There no author with whom I disagree more sharply and more deeply on all topics than Karl Marx. I loathe this man as I loathe some devil from Hell. Nonetheless, as a matter of objective fact, independent of my personal opinions and tastes, the master work of this great author, DAS KAPITAL, engages the Great Ideas.

Marx writes about history, the role of mankind, the nature of man’s labor, the nature of society and the evolution of society, the role of free will, the nature of justice, especially social justice, and so on. He happens to be wrong on each and every conclusion he comes to on these topics—this is a point a Marxist would debate with me. But what cannot be debated is that these are the topics he addresses: topics of weight and import.

A man’s conclusions on these topics will change the way he must live his life; it will influence, for good or ill, what he thinks about himself and the world and his place init; it will determine on which side of the wars and struggles of his age he will stand; it will determine to what standard he rallies.    

Nietzsche is a similar diabolic author, one whose works I esteem to be poison to the soul.  Nonetheless, as a matter of objective fact, independent of my personal opinions and tastes, the master work of this great author engages the Great Ideas. He is wrong about what he says about God and Man, Destiny and Will, Power and Morality and the Meaning of Life. But the fact is he is indeed talking about God and Man, Destiny and Will, Power and Morality and the Meaning of Life. He is saying something more significant than “Question Authority.”

What is Alan Moore talking about in his work?
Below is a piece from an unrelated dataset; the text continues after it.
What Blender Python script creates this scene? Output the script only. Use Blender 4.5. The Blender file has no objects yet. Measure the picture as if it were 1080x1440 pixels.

WATCHMAN has a number of themes surely possessed of more depth and weight than any other funnybook—which is the faintest praise anyone has ever penned. He is talking about godlike powers and their moral and social implications: what happens when you trust people with power to make the decisions in your life. He is talking about whether the ends justify the means (which is the philosophy of Ozymandias) or whether moral laws are strict and simple, black-and-white (which is the philosophy of Rorschach). There are themes of time and destiny and free will (Doctor Manhattan touches on this). There is a theme that power corrupts (The Comedian). The book poses the question, Who Watches the Watchmen? It asks us to Question Authority.
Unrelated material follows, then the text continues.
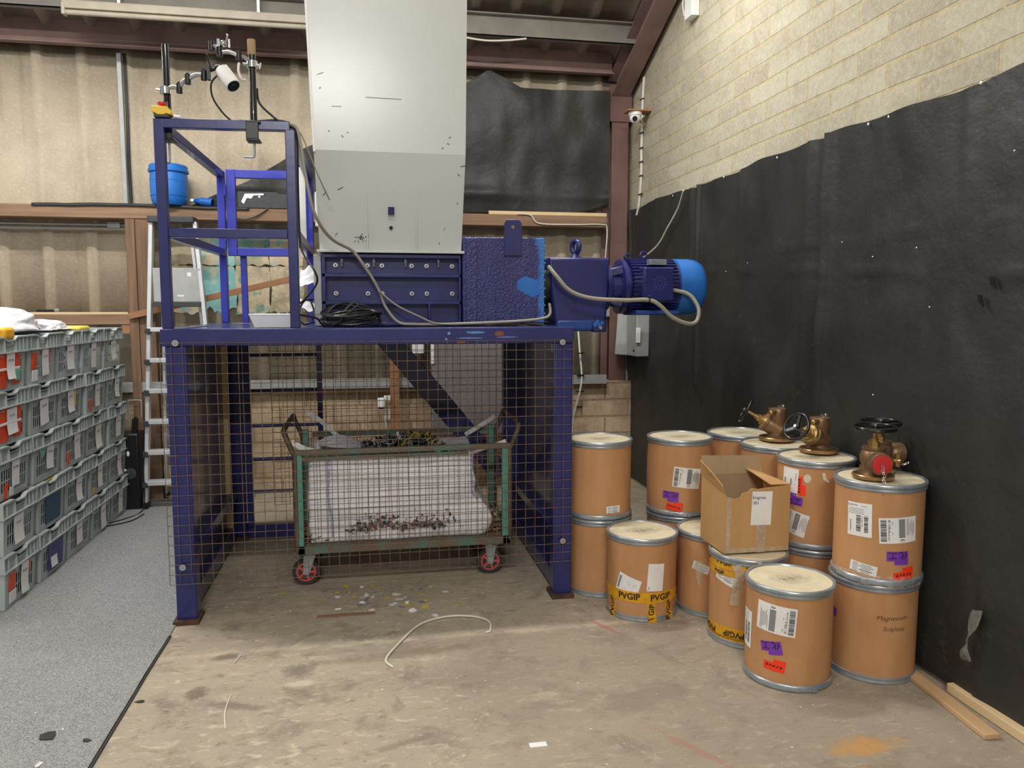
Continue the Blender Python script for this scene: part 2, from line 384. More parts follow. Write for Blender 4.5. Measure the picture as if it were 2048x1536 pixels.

All good stuff. I have read many a thriller by Tom Clancey or historical novel by Alfred Duggan or detective tale by Sir Arthur Conan Doyle or Sax Rohmer that do not touch on even half these issues half so thoughtfully. For a genre work, WATCHMEN is deep indeed. In terms of influence, no comic, not even the shocking DARK KNIGHT by Frank Miller, produced a deeper or more lasting change in the comicbook genre.

Again, Moore’s “Question Authority” theme is one I find mildly distasteful: I selected this example precisely because any personal agreement or disagreement needs to be factored out of the equation. Whether I agree or not, Moore is talking about themes that might make a teenager ponder, and even become part of his permanent attitude about life; whereas Marx is talking about ideas that could and did change the world and become part of history.  

But a man might live or die in the revolution trumpeted by Marx: and there are people who will conform their whole lives to the shape of his ideas, and serve them with devotion as one serves a god; or people who would sacrifice all to oppose them in word and deed. What is Alan Moore’s little cautionary tale is that compared to such gigantic significance? Moore’s work does not even have the depth or striking power of NINETEEN EIGHTY FOUR by George Orwell. Outside the genre, its influence is nil.          

Now at this point, the discussion cannot continue, unless we agree on this one point: a point so self-evident that only the modern age would doubt it, and a point so clear and universal that only a modern intellectual would react in the baffled astonishment as if confronting a weird, unearthly prodigy.

The point is that it is not all about you. It is not all about your tastes. Just because you like something or don’t like something, just because you agree or disagree, has no bearing on whether a work is deep or shallow. Whether something is great or shallow is an objective judgment, determined by your reason, not a personal judgment determined by your tastes. Since the idea of an objective judgment is one the Brahmins of our age have decreed anathema, I can only invite the heterodox to continue past this point.

A work is likeable to you, if you like it. A work is agreeable to you, if you agree with it, the world its portrays fits and adorns the world as you see it.

But a work is great if it addresses the great ideas of the human condition, and this is true whether you like the work or not, or whether you agree with the author’s take on the ideas or not: and the great ideas are the ones by which and in which we live and die. They shape our notions of what life is and consists of; they give meaning to life.